Stacy - this is a hack job of a piece. I expect more from you guys. The numerous inaccuracies in this piece equate to irresponsible reporting. Very disappointing to hear on one of my favorite shows.

Marcella Burks's picture
Marcella Burks - Oct 10, 2011

How disappointing. What a misinformation send off. What I truly love about my Apple products is that the very first IPod I purchased now large and ungainly still works perfectly well and is compatible with my new iMac.

David Randall's picture
David Randall - Oct 8, 2011

"At least that's what I hear."

Since when is that the standard for putting things on the air?

Mark Hill's picture
Mark Hill - Oct 8, 2011

As a former Apple employee who started on the Mac journey in 1983, I just had to protest this story. Britt Beemer didn't do you guys any favors. All of Beemer's observations were lifted from the anti-Mac propaganda of the 80's and 90's. Microsoft and IBM were directly responsible for a lot of that misinformation, and the business press was too stupid to see through it.

J. Gehrer's picture
J. Gehrer - Oct 7, 2011

It's hard to imagine Marketplace marginalizing any other large, popular company the way it habitually does with Apple.
Customers continually vote with their feet for this company's high performing products, yet when this is reflected in the company's financial results, it's treated as an easily-dismissed aberration that only occurs because Apple's customers were fooled or are in a 'cult'. This gives Marketplace license to ignore Apple's success, ridicule its tens of millions of customers, and spread  poisonous, tired old misinformation from twenty years ago. And as if that weren't enough, Marketplace picks the day of its highly-esteemed founder's passing to trumpet this drivel.

If Marketplace's reporting is this biased and distorted with the first or second most-valued company in the country, one must conclude that this cannot be the only instance of gross incompetence or slander.

Mdm Belle's picture
Mdm Belle - Oct 7, 2011

Lazy reporting Stacey no pass for saying from what I have heard.

Kim Guerrette's picture
Kim Guerrette - Oct 7, 2011

What Bill McAuliff said. Love the show, but as someone who uses Windows, Mac OS X, and various versions of Linux on a daily basis, document compatibility is a thing of the past.

You guys can and should do better than this.

Bill McAuliff's picture
Bill McAuliff - Oct 7, 2011

Sadly, I must add my disappointment to the growing list of listeners and readers. When I heard this story on the radio last night, I felt I had to write to you and make you aware of the lack of editing and fact checking in this story.

Quote: Part of it is the cool factor.
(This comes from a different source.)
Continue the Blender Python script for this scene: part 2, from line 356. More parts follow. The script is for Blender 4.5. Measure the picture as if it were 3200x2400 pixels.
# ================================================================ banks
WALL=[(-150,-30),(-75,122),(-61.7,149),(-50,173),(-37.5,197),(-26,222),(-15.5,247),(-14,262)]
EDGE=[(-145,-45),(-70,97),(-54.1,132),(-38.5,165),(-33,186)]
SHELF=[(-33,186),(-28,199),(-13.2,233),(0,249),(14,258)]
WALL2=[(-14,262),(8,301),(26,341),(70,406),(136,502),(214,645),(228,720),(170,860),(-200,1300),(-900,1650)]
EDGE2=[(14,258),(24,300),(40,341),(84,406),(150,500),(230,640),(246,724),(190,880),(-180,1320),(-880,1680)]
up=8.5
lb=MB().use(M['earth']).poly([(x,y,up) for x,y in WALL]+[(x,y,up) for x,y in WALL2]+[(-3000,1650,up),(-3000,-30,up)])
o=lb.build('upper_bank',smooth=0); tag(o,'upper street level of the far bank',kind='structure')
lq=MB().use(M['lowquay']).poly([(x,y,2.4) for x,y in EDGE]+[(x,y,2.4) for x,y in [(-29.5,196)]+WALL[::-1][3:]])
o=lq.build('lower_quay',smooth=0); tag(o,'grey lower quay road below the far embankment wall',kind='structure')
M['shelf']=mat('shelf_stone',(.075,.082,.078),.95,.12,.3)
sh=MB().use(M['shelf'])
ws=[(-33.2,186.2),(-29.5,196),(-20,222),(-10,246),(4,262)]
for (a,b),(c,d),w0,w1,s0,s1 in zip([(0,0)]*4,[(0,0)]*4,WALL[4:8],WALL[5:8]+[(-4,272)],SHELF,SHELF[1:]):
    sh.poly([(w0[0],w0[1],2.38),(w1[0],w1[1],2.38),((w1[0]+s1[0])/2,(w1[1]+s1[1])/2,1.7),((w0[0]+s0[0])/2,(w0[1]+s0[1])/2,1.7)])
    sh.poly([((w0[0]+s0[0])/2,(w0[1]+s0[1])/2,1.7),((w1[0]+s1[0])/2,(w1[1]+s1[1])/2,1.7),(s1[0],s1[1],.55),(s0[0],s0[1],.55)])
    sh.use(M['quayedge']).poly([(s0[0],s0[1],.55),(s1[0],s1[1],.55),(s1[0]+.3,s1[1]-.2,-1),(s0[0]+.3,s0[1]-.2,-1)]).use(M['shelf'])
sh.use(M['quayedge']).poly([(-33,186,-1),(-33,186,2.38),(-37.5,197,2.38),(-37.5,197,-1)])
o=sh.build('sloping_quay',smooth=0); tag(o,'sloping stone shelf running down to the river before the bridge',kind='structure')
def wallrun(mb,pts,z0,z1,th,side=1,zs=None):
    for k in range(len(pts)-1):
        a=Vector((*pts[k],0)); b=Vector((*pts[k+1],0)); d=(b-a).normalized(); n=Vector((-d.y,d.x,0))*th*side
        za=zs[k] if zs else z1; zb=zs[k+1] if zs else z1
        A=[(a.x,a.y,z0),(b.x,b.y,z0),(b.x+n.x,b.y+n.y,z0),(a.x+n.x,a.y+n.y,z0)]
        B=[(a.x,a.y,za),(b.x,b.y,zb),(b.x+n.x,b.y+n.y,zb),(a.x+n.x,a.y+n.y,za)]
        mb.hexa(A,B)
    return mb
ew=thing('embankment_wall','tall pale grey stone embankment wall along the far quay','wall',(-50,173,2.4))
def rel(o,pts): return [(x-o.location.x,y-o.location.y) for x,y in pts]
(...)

Drexler says instead of focusing on selling to businesses and targeting the cubicle culture, Mac aimed its products at musicians, filmmakers and visual artists.

Mac is a product (Macintosh, MacBook, etc...) Apple is the company.

Re: obsolescence & incompatibilities - up until earlier this year, I used a 2001 PowerBook laptop that synced just fine with my iPhone 3G; it was only when I upgraded the iPhone to iOS 4 that I needed to wrest my original 2006 MacBook from my son in order to run a newer version of iTunes to manage my iPhone synchronization.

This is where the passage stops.